"""

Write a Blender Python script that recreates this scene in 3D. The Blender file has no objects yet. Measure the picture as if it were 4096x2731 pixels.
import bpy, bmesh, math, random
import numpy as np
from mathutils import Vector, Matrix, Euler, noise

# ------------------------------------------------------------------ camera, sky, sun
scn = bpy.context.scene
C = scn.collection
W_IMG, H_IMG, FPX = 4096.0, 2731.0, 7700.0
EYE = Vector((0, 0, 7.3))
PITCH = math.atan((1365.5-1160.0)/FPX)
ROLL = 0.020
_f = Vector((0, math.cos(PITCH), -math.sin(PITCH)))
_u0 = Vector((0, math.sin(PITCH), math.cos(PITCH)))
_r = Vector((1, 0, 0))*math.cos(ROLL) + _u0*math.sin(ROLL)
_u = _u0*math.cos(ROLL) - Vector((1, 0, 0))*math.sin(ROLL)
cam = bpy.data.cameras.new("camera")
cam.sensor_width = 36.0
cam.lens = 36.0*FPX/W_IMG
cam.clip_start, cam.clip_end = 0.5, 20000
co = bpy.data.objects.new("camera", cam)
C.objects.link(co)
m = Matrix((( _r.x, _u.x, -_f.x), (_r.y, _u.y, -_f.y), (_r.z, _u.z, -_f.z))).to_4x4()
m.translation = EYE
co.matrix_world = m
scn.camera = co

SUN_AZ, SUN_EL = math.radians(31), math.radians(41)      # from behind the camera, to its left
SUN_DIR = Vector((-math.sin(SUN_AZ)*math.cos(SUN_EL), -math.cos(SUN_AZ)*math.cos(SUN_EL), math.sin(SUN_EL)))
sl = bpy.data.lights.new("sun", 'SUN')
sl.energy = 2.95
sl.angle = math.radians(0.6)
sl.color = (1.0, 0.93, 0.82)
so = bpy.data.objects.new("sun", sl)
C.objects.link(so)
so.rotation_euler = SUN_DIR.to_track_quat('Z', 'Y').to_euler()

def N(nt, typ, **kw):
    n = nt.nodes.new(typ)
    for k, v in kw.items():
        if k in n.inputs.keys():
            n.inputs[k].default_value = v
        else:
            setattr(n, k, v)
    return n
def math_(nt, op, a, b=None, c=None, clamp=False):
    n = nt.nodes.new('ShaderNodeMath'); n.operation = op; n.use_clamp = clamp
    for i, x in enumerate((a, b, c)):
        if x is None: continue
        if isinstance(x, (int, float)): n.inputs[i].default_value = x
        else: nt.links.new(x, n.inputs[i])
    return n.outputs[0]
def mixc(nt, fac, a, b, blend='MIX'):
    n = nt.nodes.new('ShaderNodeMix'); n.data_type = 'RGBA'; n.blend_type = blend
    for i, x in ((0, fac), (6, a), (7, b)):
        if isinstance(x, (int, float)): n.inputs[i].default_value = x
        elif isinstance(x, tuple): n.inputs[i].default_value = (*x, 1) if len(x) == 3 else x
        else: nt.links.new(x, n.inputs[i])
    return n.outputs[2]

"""

> **GOAL**:
Set down verbatim only the lines between the start of the data above and the line with "from mathutils import", both boundaries included.

> **COMPLETED EXERCISE**:
Write a Blender Python script that recreates this scene in 3D. The Blender file has no objects yet. Measure the picture as if it were 4096x2731 pixels.
import bpy, bmesh, math, random
import numpy as np
from mathutils import Vector, Matrix, Euler, noise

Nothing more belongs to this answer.